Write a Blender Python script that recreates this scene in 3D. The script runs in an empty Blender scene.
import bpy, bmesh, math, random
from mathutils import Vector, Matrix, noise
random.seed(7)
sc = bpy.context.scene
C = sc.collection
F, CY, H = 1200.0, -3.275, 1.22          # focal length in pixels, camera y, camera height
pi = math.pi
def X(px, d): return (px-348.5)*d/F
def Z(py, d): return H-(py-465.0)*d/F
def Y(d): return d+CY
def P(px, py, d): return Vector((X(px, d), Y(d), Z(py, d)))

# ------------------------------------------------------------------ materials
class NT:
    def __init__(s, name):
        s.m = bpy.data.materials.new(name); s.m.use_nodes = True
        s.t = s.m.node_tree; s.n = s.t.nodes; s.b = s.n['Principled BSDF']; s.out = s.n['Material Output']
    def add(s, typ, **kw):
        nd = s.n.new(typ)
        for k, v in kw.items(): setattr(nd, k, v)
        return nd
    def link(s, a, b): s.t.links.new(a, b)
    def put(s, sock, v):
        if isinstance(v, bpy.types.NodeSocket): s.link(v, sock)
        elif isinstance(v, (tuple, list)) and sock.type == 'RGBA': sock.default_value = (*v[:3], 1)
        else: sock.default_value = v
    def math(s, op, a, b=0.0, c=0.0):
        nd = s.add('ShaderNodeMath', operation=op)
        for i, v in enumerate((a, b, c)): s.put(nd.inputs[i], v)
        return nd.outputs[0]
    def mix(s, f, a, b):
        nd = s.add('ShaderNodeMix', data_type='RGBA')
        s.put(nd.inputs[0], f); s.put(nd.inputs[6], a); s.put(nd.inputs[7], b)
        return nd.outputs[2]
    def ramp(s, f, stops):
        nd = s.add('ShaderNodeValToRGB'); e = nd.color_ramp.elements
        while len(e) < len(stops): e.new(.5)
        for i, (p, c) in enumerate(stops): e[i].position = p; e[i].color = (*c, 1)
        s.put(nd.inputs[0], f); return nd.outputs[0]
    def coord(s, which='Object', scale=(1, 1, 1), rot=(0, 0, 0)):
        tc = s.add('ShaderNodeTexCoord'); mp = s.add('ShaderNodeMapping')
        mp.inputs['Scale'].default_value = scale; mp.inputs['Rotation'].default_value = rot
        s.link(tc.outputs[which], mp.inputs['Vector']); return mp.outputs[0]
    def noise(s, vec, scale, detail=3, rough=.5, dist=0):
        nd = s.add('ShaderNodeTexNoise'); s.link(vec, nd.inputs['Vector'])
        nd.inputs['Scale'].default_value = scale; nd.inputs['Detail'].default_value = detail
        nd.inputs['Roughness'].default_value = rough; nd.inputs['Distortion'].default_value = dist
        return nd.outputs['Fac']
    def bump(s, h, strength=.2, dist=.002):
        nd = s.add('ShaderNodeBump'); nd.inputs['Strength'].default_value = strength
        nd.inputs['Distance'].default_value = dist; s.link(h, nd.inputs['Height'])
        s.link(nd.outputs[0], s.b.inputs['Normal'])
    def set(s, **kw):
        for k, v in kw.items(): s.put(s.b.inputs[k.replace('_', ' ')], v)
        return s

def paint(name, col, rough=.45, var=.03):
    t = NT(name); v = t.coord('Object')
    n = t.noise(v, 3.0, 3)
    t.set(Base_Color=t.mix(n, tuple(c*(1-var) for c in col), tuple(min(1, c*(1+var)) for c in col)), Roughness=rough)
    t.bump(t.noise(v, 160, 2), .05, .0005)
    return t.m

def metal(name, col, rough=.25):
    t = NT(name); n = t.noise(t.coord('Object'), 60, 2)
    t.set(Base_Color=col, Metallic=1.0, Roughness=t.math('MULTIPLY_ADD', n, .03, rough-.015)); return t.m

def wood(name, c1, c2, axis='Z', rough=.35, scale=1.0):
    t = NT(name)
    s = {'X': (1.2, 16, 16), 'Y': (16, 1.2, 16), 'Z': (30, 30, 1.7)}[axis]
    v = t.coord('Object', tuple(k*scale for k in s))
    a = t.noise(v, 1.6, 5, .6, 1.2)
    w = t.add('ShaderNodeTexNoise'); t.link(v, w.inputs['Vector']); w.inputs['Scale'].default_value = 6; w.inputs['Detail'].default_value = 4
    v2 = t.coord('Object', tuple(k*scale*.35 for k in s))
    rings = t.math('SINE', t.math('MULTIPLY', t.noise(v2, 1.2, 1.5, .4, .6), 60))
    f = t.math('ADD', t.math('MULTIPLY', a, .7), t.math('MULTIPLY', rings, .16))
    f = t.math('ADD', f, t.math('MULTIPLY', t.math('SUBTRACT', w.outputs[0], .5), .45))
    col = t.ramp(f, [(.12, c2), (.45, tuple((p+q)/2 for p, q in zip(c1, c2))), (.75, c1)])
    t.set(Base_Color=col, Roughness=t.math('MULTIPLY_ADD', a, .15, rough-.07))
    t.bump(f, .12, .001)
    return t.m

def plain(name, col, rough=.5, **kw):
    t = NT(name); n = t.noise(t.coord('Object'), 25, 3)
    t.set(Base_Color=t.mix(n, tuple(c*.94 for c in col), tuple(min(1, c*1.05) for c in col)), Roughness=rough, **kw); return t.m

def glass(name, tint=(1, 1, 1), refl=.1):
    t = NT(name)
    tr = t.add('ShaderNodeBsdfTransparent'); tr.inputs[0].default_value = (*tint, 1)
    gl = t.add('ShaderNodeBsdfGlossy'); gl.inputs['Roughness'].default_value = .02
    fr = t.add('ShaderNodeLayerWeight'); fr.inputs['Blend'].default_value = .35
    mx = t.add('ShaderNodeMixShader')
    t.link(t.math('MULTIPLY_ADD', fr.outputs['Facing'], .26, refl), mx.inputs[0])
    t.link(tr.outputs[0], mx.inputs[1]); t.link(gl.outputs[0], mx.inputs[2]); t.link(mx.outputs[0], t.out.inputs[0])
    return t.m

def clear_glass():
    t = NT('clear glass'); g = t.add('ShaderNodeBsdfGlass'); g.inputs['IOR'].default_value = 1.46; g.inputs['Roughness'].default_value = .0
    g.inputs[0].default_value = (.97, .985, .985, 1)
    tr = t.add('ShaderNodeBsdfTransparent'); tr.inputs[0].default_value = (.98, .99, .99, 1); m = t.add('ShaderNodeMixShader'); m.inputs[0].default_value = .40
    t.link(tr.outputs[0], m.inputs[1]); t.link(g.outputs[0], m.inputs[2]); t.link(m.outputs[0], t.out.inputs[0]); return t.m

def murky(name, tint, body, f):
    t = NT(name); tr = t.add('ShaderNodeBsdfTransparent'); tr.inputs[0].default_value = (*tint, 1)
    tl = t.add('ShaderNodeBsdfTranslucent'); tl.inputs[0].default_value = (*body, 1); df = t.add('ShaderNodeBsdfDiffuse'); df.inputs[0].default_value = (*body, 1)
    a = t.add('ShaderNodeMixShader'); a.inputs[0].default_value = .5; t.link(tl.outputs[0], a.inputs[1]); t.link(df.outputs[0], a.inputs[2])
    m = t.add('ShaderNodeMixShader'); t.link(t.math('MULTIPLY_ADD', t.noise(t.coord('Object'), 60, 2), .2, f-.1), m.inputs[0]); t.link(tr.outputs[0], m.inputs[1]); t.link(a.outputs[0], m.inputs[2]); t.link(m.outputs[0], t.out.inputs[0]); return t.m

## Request
Quote only the stretch of lines that starts the data above and ends with the line containing "def P(px, py, d): return", both included.

## Output for this task
Write a Blender Python script that recreates this scene in 3D. The script runs in an empty Blender scene.
import bpy, bmesh, math, random
from mathutils import Vector, Matrix, noise
random.seed(7)
sc = bpy.context.scene
C = sc.collection
F, CY, H = 1200.0, -3.275, 1.22          # focal length in pixels, camera y, camera height
pi = math.pi
def X(px, d): return (px-348.5)*d/F
def Z(py, d): return H-(py-465.0)*d/F
def Y(d): return d+CY
def P(px, py, d): return Vector((X(px, d), Y(d), Z(py, d)))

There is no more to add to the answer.